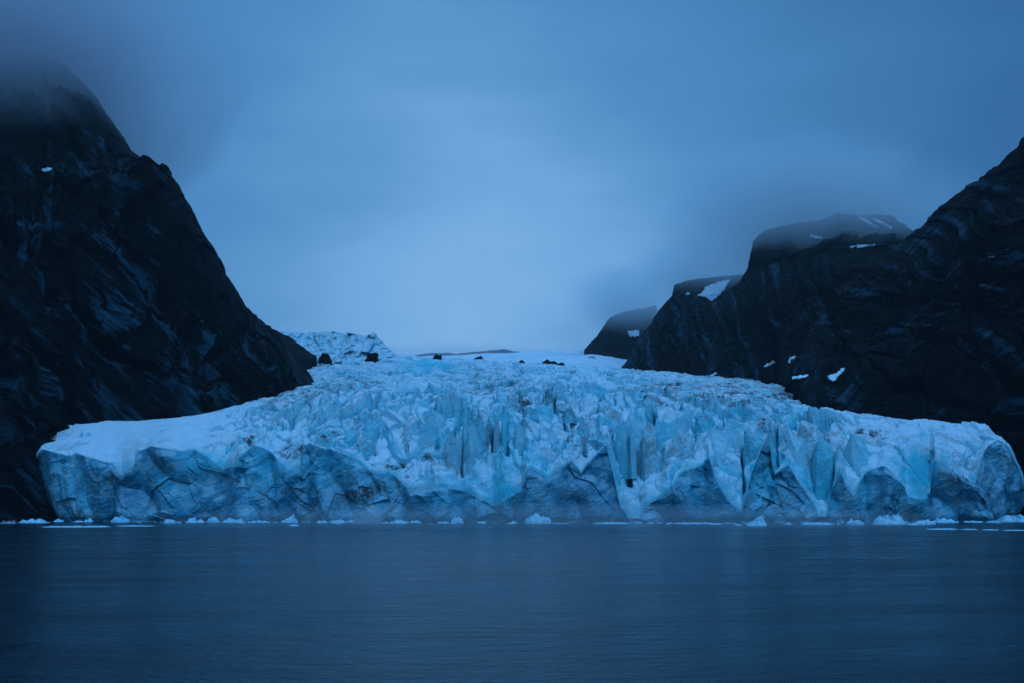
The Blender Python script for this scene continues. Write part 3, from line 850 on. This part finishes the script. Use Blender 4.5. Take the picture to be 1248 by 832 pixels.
for pg, lab in [
    ([(45, 208), (52, 206), (60, 205), (70, 208), (63, 209), (54, 210)], 'single small snow patch on the ledge of the left mountain'),
    ([(843, 363), (854, 359), (860, 350), (876, 344), (890, 341), (884, 352), (876, 361), (868, 368), (858, 362)], 'largest snow slope, a bright triangle beside the small rock knob'),
    ([(1034, 301), (1046, 299), (1066, 298), (1068, 300), (1050, 303), (1036, 304)], 'flat snow sliver where the flat topped peak meets the right mountain'),
    ([(1044, 265), (1052, 266), (1066, 274), (1074, 279), (1068, 279), (1054, 271)], 'left of two diagonal snow streaks near the top of the cloud capped peak'),
    ([(1062, 266), (1072, 269), (1088, 277), (1086, 280), (1074, 274), (1064, 269)], 'right of two diagonal snow streaks near the top of the cloud capped peak'),
    ([(983, 286), (993, 287), (1003, 290), (1002, 292), (990, 290)], 'thin snow sliver on the face of the flat topped peak'),
    ([(956, 443), (962, 436), (969, 432), (970, 435), (962, 442)], 'short tilted snow patch low on the right mountain above the long strip'),
    ([(930, 446), (942, 439), (945, 441), (934, 447)], 'faint narrow snow streak left of the tilted patch on the right mountain'),
    ([(950, 463), (962, 459), (985, 456), (984, 459), (966, 462), (952, 465)], 'long thin snow strip at the foot of the right mountain'),
    ([(1008, 458), (1018, 455), (1030, 446), (1028, 452), (1022, 458), (1016, 465), (1010, 462)], 'ragged snow patch in a gully low on the right mountain'),
    ([(864, 458), (874, 452), (876, 453), (868, 459)], 'tiny snow streak touching the ice under the dark bluff'),
    ([(765, 404), (778, 403), (779, 410), (766, 411)], 'square snow patch on the farthest peak'),
    ([(833, 359), (840, 357), (842, 359), (836, 361)], 'speck of snow on the left end of the small rock knob'),
    ([(1196, 314), (1206, 313), (1218, 312), (1208, 315)], 'hair thin snow line high on the right mountain near the picture edge'),
]:
    snow_patch(pg, lab)

# ------------------------------------------------------------------ water
nw = 2
wv = [(-2400, -1200, 0), (2400, -1200, 0), (2400, 2400, 0), (-2400, 2400, 0)]
wo = mesh_arr('water', np.array(wv), np.array([[0, 1, 2, 3]]), WATER)
tag(wo, 'calm dark blue fjord water blurred smooth in front of the glacier', 'water', None, 'structure')

# ------------------------------------------------------------------ floating ice
def floe(px, py, w, h, kind, label, seed, mat=FLOE):
    v = (CY - py) / F
    d = CAMZ * (cT - sT * v) / -(sT + cT * v)
    d = min(d, float(np.interp(px, S, yfront)) - 9)
    sc = d / F
    W, H = w * sc * random.Random(seed + 3).uniform(.8, 1.0), max(h * sc * random.Random(seed + 4).uniform(.6, .95), .25)
    X = xat(px, d, 0.0)
    na, nr_ = 40, 14
    r = random.Random(seed)
    A, R = np.meshgrid(np.linspace(0, 2 * math.pi, na, endpoint=False), np.linspace(0, 1, nr_))
    dep_ = min(.45 * W, max(2.2 * H, .28 * W))
    out = 1 + .28 * perlin(np.cos(A) * 1.6 + seed, np.sin(A) * 1.6, seed=seed) + .12 * perlin(np.cos(A) * 5, np.sin(A) * 5 + seed, seed=seed + 1)
    x = np.cos(A) * R * out * W / 2; y = np.sin(A) * R * out * dep_
    if kind == 'dome': z = H * np.sqrt(np.clip(1 - R ** 2.2, 0, 1))
    elif kind == 'point':
        ax = r.uniform(-.15, .2) * W
        z = H * np.clip(1 - np.maximum(np.abs((x - ax * (1 - R)) / (W / 2)) * 1.05, R ** 1.0), 0, 1); x = x + ax * (1 - R)
    elif kind == 'lump': z = H * np.clip(1 - R ** 3, 0, 1) * np.clip(.55 + .95 * perlin(x / (W * .22) + seed, y / (W * .22), seed=seed + 2), .12, 1)
    elif kind == 'notch': z = H * np.clip(1 - R ** 5, 0, 1) * np.where(np.abs(x / W + .02) < .035, .45, 1) * np.clip(.85 + .5 * perlin(x / (W * .2) + seed, y / (W * .3), seed=seed), .4, 1.05)
    else: z = H * np.clip(1 - R ** 6, 0, 1) * np.clip(.75 + .7 * perlin(x / (W * .12) + seed, y / 3, seed=seed), .25, 1)
    fh_, ft_, fe_ = facets(x / (W * .17) + seed, y / (W * .22), seed + 9)
    z = z * (1 + .5 * fh_ + .5 * ft_)
    z = z + .16 * H * fbm(x / (W * .1) + seed, y / (W * .1), seed=seed + 5, octaves=3) * (R < .97) - .3 * (R >= .999)
    V = np.stack([x, y, z], -1).reshape(-1, 3)
    Q = grid_quads(nr_, na, True)
    V = np.concatenate([V, np.stack([x[-1] * .9, y[-1] * .9, z[-1] * 0 - .9 * H - .5], -1), [[0, 0, -1.2 * H - .6]]])
    last = (nr_ - 1) * na
    ring = np.arange(na)
    Q = np.concatenate([Q, np.stack([last + ring, last + (ring + 1) % na, nr_ * na + (ring + 1) % na, nr_ * na + ring], -1)])
    me_n = 'ice_floe' if kind != 'point' else 'iceberg'
    o = mesh_arr(me_n, V, Q, mat, smooth=False)
    o.location = (X, d, 0)
    return tag(o, label, 'iceberg' if kind == 'point' else 'ice floe', 'ice floating along the glacier foot')


FLOES = [
    (10, 637.5, 24, 5, 'lump', 'gritty grey floe at the far left under the dark shore', 1),
    (40, 636.5, 44, 7, 'lump', 'bright double humped floe below the left shore rocks', 0),
    (72, 635, 15, 4, 'lump', 'small pale floe touching the left end of the ice cliff', 0),
    (95, 635.5, 14, 3, 'lump', 'little hummocky floe between the left cliff end and the white mound', 0),
    (108, 635, 13, 5, 'lump', 'small upright floe just left of the white mound', 0),
    (147, 633, 23, 7, 'dome', 'white mound of ice against the cliff at the left', 0),
    (92, 641.5, 80, 2.2, 'flat', 'long flat sheet of ice in front of the left cliff end', 0),
    (165, 640.5, 52, 1.0, 'flat', 'thin broken line of ice right of the long flat sheet', 0),
    (206, 637, 15, 6, 'dome', 'dull blue rounded lump left of the low ice heap', 0),
    (238, 636, 22, 6, 'lump', 'low ice heap left of the bright rounded boulder of ice', 0),
    (260, 634.5, 16, 7, 'dome', 'bright smooth rounded boulder of ice in the left half', 0),
    (284, 636, 32, 8, 'lump', 'spread heap of ice right of the bright rounded boulder', 0),
    (308, 635.5, 14, 3, 'lump', 'scrap of ice at the tail of the spread heap', 0),
    (320, 636, 18, 3, 'lump', 'low scrap of ice left of the tall pointed iceberg', 0),
    (352, 635, 25, 15, 'point', 'tall pointed iceberg in the left half, steep on both sides', 0),
    (358, 640.5, 14, 3.5, 'lump', 'grey lump floating just in front of the tall pointed iceberg', 0),
    (392, 636.5, 15, 4, 'lump', 'pale lump between the tall pointed iceberg and the spray', 0),
    (412, 636.5, 24, 5, 'lump', 'white floe just left of the spray cloud', 0),
    (428, 636, 9, 4, 'dome', 'small round floe touching the left side of the spray cloud', 0),
    (486, 637, 26, 6, 'lump', 'white floe just right of the spray cloud', 0),
    (507, 635.5, 13, 4.5, 'lump', 'little floe hooked to the right end of the floe by the spray', 0),
    (540, 637, 18, 2, 'flat', 'pinkish flat slip of ice left of a rounded lump near the middle', 0),
    (558, 636.5, 17, 7, 'dome', 'rounded lump of ice left of the middle of the cliff', 0),
    (587, 636, 14, 4, 'lump', 'small floe left of the big white dome', 0),
    (626, 636, 11, 3, 'lump', 'tiny floe just left of the big white dome', 0),
    (655, 637, 34, 10, 'dome', 'big smooth white dome of ice near the middle', 0),
    (683, 637.5, 22, 1.2, 'flat', 'flat tail of ice trailing right from the white dome', 0),
    (746, 637.5, 48, 2.2, 'flat', 'long thin floe below the bright ice blade', 0),
    (777, 636.8, 13, 1.3, 'flat', 'short thin scrap right of the long thin floe', 0),
    (842, 637.5, 44, 3, 'lump', 'string of low brash ice left of the white triangle', 0),
    (872, 638.5, 20, 1.5, 'flat', 'faint thin slip at the right end of the brash string', 0),
    (900, 639.5, 10, 2.5, 'lump', 'small dim floe at the left foot of the white triangle', 0),
    (922, 640, 26, 14.5, 'point', 'clean white triangular iceberg standing alone in the right half', 0),
    (960, 638.5, 13, 1.5, 'flat', 'thin slip of ice right of the white triangle', 0),
    (997, 638.5, 44, 4, 'lump', 'low long floe between the white triangle and the notched floe', 0),
    (1042, 638.5, 23, 7, 'dome', 'pointed white mound left of the notched floe', 0),
    (1084, 638, 46, 11.5, 'notch', 'largest white floe with a notch in its top, in the right half', 0),
    (1112, 639, 16, 4, 'lump', 'grey scrap in the wake of the notched floe', 0),
    (1129, 638.5, 26, 6, 'dome', 'dim blue floe right of the notched floe', 0),
    (1151, 636, 42, 7, 'lump', 'long white floe against the right part of the cliff', 0),
    (1186, 634, 26, 2, 'flat', 'thin floe in the shade of the right cliff end', 0),
    (1212, 634.5, 22, 3, 'lump', 'low floe left of the floe at the right picture edge', 0),
    (1238, 635, 46, 7.5, 'notch', 'white floe cut by the right picture edge', 0),
    (1148, 644.5, 44, 1.3, 'flat', 'leftmost and longest of four thin ice lines lying off the cliff', 0),
    (1181, 644.8, 22, 1.2, 'flat', 'second from the left of four thin ice lines off the cliff', 0),
    (1207, 645.3, 27, 1.2, 'flat', 'third from the left of four thin ice lines off the cliff', 0),
    (1236, 646, 30, 1.4, 'flat', 'rightmost of four thin ice lines off the cliff', 0),
]
for i, (px, py, w, h, kd, lab, g) in enumerate(FLOES):
    floe(px, py, w, h, kd, lab, 900 + i * 3, GRIT if g else FLOE)

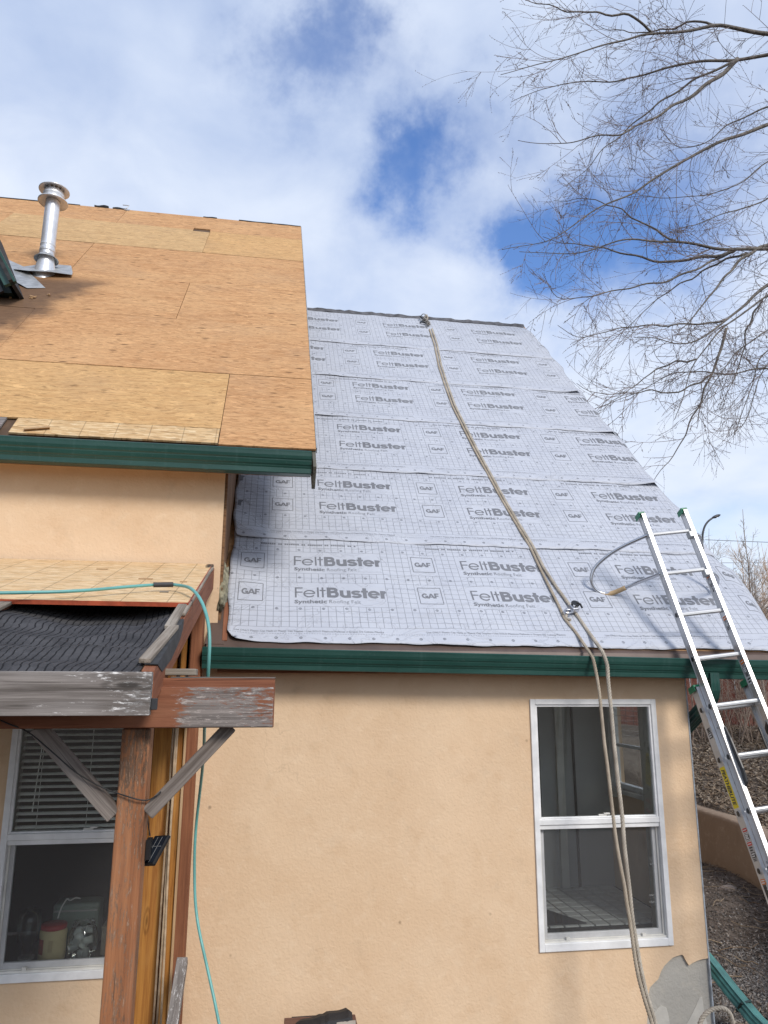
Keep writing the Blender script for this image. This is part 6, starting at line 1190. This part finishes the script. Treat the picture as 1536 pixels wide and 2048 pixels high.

□ □ □ □ □

Copy every line of the listing that contains the word "finishes".

The Blender Python script for this scene continues. Write part 3, from line 850 on. This part finishes the script. Use Blender 4.5. Take the picture to be 1248 by 832 pixels.
Keep writing the Blender script for this image. This is part 6, starting at line 1190. This part finishes the script. Treat the picture as 1536 pixels wide and 2048 pixels high.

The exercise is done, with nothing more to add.